Rząd Tanzanii potwierdził śmierć 136 osób w katastrofie promu na wodach Jeziora Wiktorii w Afryce. Na pokładzie znajdowało się prawdopodobnie od dwustu do czterystu pasażerów. Uratowano 37 osób.
Przyczyna tragedii, do której doszło w czwartek w pobliżu Ukerewe, największej wyspy na jeziorze, wciąż nie jest znana. Akcja poszukiwawcza jest kontynuowana po nocnej przerwie.
Według lokalnych mediów, które cytuje BBC, prom przystosowany był do przewozu 100 osób, ale służby podają, że w chwili katastrofy na jego pokładzie mogło znajdować się ponad 400 pasażerów.
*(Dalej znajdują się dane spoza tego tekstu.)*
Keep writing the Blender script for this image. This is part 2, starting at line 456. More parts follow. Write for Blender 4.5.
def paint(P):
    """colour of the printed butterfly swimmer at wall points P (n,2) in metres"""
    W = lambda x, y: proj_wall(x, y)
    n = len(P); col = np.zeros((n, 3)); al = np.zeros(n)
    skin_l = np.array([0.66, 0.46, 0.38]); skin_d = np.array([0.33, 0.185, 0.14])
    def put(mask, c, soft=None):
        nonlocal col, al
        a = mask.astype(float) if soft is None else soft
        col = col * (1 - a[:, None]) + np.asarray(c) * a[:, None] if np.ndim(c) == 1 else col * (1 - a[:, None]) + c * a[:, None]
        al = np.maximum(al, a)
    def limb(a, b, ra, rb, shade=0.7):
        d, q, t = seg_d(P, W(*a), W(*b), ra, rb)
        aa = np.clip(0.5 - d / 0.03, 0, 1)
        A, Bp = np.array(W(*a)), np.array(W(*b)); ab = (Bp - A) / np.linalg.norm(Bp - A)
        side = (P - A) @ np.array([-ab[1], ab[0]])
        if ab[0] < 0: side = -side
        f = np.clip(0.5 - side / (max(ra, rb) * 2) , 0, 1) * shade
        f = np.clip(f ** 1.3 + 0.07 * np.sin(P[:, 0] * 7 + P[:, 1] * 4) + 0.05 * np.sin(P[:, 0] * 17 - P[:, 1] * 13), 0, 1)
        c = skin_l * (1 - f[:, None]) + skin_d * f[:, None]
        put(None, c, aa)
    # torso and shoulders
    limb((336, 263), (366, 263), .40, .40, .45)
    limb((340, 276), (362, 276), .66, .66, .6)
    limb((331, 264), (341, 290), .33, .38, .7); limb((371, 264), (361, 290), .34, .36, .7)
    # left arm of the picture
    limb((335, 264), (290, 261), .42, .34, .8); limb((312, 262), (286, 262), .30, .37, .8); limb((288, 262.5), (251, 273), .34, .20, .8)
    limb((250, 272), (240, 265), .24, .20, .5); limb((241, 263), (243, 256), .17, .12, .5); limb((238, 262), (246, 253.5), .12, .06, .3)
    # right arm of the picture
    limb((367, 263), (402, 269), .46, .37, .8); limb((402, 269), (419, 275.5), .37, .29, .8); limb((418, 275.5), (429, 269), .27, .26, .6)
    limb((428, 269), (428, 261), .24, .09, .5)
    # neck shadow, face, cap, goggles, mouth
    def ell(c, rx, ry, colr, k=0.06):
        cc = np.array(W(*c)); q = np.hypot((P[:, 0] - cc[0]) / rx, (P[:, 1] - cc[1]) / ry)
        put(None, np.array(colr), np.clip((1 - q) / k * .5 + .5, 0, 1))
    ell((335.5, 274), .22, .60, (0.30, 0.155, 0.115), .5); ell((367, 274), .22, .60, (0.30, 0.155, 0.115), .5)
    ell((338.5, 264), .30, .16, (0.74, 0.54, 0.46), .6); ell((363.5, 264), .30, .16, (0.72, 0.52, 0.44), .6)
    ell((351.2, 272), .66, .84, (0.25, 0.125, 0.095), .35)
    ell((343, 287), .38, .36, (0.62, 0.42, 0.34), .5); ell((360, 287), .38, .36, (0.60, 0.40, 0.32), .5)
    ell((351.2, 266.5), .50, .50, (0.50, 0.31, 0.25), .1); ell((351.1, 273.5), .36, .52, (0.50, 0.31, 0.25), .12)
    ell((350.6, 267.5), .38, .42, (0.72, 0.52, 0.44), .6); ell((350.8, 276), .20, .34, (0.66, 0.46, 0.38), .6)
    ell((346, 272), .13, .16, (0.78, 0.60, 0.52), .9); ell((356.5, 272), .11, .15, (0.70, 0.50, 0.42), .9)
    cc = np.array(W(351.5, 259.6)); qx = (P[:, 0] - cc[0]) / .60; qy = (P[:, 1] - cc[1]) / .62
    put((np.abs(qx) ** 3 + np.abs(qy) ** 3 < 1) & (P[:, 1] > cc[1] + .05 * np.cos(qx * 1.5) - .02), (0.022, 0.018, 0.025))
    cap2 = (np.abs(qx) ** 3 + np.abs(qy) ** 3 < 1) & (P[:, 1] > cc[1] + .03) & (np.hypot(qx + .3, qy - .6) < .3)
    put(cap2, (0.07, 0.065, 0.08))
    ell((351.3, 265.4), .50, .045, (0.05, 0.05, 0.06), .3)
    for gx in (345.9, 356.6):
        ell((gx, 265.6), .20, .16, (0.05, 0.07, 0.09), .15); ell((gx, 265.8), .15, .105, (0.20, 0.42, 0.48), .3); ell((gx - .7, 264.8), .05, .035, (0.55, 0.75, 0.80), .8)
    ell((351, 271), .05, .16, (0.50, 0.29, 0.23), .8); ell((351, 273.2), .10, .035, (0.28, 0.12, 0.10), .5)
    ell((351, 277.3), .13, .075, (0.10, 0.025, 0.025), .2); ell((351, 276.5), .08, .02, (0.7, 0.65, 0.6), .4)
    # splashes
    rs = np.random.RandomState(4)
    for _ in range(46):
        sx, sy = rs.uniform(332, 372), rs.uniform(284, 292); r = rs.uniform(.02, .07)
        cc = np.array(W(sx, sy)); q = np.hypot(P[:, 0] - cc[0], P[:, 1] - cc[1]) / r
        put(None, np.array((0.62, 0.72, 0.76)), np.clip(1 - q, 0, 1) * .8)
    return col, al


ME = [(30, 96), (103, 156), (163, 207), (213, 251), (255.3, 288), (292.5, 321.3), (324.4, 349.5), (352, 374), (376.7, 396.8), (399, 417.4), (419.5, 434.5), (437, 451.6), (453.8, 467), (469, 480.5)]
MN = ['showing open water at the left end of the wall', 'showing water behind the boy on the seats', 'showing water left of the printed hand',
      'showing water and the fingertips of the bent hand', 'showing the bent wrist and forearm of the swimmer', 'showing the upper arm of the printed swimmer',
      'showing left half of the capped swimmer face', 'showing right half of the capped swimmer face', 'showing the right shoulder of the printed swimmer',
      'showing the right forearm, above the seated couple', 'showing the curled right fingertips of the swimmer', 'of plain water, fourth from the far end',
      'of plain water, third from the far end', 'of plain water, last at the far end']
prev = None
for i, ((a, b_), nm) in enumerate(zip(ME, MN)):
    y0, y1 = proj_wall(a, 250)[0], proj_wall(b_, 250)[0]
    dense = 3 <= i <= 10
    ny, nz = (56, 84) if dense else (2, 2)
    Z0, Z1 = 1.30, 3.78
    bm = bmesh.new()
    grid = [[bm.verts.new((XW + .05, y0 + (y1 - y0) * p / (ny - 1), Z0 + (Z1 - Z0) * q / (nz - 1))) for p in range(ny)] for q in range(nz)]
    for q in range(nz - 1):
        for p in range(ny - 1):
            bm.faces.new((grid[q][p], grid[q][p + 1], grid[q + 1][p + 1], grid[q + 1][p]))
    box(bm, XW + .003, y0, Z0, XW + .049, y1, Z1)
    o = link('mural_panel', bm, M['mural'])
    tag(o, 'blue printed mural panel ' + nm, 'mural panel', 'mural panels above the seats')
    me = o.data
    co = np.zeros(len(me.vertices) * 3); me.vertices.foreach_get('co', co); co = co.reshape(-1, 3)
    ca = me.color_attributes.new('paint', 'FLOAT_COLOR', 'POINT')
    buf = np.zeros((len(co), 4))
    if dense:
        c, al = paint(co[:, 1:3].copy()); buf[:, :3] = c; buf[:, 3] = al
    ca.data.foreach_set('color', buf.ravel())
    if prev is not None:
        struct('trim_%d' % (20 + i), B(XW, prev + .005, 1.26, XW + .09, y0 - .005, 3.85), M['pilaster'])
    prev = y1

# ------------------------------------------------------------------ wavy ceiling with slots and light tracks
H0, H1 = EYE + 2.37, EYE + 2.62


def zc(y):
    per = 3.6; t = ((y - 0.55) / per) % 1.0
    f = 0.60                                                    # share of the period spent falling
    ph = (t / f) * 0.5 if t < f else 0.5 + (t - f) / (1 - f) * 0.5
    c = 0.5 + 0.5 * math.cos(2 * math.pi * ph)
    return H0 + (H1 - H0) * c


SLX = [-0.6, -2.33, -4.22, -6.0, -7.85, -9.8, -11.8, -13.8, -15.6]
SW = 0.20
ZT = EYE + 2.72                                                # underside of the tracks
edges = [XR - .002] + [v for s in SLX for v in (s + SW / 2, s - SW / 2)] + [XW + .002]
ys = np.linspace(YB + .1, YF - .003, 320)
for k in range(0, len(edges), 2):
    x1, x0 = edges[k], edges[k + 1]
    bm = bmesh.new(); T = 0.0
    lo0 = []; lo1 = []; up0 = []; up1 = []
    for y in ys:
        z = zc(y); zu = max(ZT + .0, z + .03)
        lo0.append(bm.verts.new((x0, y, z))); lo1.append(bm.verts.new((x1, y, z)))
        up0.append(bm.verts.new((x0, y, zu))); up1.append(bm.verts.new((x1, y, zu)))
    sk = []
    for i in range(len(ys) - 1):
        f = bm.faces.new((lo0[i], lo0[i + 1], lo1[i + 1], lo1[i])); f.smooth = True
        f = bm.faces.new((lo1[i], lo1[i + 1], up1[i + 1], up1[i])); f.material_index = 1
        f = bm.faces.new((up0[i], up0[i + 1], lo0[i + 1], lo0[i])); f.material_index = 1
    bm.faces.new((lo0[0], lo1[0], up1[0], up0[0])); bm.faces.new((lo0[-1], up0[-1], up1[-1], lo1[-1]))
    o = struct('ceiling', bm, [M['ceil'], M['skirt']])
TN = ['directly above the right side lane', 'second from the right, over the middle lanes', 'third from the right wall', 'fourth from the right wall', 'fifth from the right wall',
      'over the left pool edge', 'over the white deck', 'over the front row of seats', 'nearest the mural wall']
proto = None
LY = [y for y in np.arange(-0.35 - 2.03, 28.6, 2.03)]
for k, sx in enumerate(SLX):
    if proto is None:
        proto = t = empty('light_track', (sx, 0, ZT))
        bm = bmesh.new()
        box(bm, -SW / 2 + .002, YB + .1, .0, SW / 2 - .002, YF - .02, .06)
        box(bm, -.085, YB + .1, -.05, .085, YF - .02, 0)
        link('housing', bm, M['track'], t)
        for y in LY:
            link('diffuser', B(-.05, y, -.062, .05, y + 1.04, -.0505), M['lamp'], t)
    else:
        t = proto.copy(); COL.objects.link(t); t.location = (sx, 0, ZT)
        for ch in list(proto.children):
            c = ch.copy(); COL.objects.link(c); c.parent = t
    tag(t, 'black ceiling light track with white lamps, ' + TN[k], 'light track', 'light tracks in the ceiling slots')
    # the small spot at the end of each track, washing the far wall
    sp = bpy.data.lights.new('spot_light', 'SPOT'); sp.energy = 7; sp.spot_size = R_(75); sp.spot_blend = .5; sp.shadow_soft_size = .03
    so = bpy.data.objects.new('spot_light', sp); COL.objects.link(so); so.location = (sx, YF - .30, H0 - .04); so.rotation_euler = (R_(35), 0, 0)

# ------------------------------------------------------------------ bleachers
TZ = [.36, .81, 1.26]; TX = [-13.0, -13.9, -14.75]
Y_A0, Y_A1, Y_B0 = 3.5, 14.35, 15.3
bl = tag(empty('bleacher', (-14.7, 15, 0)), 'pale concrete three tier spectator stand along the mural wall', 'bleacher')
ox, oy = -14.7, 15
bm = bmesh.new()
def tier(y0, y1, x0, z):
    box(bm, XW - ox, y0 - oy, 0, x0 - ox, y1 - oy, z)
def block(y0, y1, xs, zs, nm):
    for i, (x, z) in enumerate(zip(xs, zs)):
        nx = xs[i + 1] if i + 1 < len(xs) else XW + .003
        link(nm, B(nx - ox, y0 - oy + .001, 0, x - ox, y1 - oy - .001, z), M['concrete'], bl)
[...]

Prom przewoził ludzi na ruchliwej trasie blisko drugiego największego miasta w Tanzanii - Mwanzy. W dniu tragedii było tam szczególnie dużo ludzi z powodu dnia targowego w Bugororze na wyspie Ukerewe.
Prom przewoził także cement i kukurydzę, kiedy przewrócił się ok. 50 metrów od brzegu. Podejrzewa się, że wielu pasażerów nie potrafiło pływać.
To nie pierwsze tego rodzaju wydarzenie, które dotknęło Tanzanię. W 1996 roku w katastrofie promu na Jeziorze Wiktorii zginęło prawie 500 osób. Sześć lat temu u wybrzeży Tanzanii na Oceanie Indyjskim w podobnych okolicznościach życie straciło 145 osób.